• **INSTRUCTIONS TO FOLLOW**:
Give every line from the entries that contains "Python".

• **SUPPLIED DATA**:
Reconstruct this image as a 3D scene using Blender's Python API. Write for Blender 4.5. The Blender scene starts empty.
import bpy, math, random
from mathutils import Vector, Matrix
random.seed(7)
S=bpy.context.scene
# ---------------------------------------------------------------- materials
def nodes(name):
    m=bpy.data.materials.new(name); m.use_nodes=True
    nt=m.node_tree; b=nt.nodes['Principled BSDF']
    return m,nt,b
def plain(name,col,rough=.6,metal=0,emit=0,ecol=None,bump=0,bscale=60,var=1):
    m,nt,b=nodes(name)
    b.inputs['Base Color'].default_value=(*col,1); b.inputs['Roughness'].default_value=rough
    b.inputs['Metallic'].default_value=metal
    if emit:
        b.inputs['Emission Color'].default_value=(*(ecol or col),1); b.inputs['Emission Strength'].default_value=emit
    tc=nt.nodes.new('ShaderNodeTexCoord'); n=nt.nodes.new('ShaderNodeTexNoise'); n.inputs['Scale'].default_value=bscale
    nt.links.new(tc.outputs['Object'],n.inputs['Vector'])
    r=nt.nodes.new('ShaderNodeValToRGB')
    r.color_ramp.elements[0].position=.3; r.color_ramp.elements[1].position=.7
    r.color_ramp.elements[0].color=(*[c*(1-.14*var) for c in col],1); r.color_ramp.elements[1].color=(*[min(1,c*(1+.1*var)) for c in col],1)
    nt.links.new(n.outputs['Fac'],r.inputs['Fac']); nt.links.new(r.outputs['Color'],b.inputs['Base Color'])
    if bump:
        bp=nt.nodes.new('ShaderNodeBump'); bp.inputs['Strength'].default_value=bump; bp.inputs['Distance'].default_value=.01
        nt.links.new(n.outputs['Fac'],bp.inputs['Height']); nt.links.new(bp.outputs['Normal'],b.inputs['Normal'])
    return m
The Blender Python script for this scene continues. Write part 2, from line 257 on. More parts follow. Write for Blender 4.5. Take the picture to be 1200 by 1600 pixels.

• **CORRECT RESULT**:
Reconstruct this image as a 3D scene using Blender's Python API. Write for Blender 4.5. The Blender scene starts empty.
The Blender Python script for this scene continues. Write part 2, from line 257 on. More parts follow. Write for Blender 4.5. Take the picture to be 1200 by 1600 pixels.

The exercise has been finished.